Visiblement lesbienne, Rue fait très rarement mention de sa sexualité (à l’exception d’un passage dans l’épisode 5 de la saison 1 Bonnie and Clyde, où elle mentionne des expériences hétérosexuelles peu consenties et perçues comme des passages obligés). Sa relation lesbienne avec Jules n’est jamais mentionnée en tant que telle, ce qui a été apprécié dans le sens où Euphoria développe une relation lesbienne entre une femme cisgenre et une femme transgenre sans que ces éléments soient rappelés en permanence, pour se concentrer davantage sur le cheminement intérieur des personnages. Mais cette absence de mention de la sexualité de Rue est aussi à rapprocher de son addiction, qui passe au premier plan, et qui nourrit une impression d’asexualité qui est renforcée dans la deuxième saison, sans jamais être clairement mentionnée. 

Car l’amour que Rue ressent envers Jules est très similaire à une addiction, et le fait qu’elle soit sobre dans la saison 1 va crescendo avec la dépendance affective qu’elle noue avec Jules : sa présence se substitue à la drogue dans la première saison, puis se complète à sa rechute, jusqu’à un certain point. Dans l’ouverture de l’épisode 4 de la deuxième saison, You who cannot see, think of those you can, Rue, en plein acte sexuel, contemple l’amour qu’elle porte envers Jules dans une succession de références picturales et cinématographiques, mais elle ne peut ressentir aucun plaisir physique sous les effets de la drogue. L’amour qu’elle porte est addictif mais aussi éthéré, désincarné, et va expliquer - partiellement - l’insatisfaction de Jules dans la deuxième saison.

Mais cette absence de sexualisation de Rue est aussi à rapprocher de son statut de narratrice omnisciente, et du fait que Rue est une projection directe du réalisateur Sam Levinson, qui s’est inspiré de son expérience personnelle d’addiction pour écrire son héroïne principale. De tous les personnages, Rue est celle à qui l’on s’identifie le plus en tant que spectateur‧ice grâce au regard lucide et désabusé qu’elle porte sur le monde et sur son entourage. Là où les autres personnages sont très fantasmés et mettent leur corps en scène, Rue ne performe jamais son identité de genre ni sa sexualité, et se démarque davantage par son aspect androgyne. En tant que narratrice, c’est à travers son regard que l’on observe les autres personnages, moins identifiables car plus objectifiés et stéréotypés.

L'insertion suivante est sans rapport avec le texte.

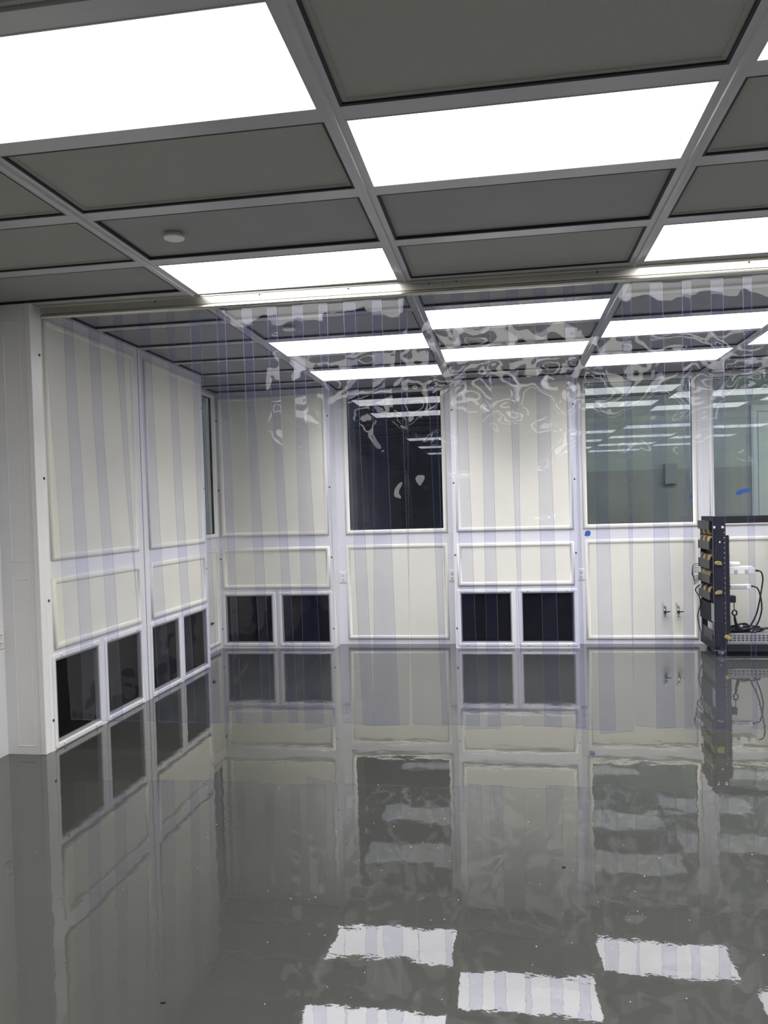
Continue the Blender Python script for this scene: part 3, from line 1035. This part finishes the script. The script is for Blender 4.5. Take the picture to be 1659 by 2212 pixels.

Dans une moindre mesure, c’est également le cas avec le personnage de Lexi Howard. Sarcastique, nerd et réservée, Lexi est à l’opposé de sa grande sœur Cassie Howard qui est l’un des personnages les plus fantasmés et sexualisés de la série. Comme Rue, elle n’a jamais de scène de nu, et sa sexualité n’est jamais mentionnée avant la saison 2 où elle noue une relation très platonique avec Fez. Pour autant, Lexi est un des personnages les plus identifiables de la série, justement parce qu’elle n’est jamais présentée comme un objet de désir sexuel. Autre projection de Sam Levinson par son statut d’écrivaine en herbe et par le spectacle qu’elle met en scène à la fin de la deuxième saison, elle se démarque de l’aspect fantasmé d’Euphoria par son regard acerbe – et il n’est pas anodin que Rue et Lexi soient liées en étant amies d’enfance. Les deux héroïnes, alter égo féminins du réalisateur, se rejoignent dans leur lucidité narquoise, et dans leur absence de sexualisation qui est loin d’être anodine.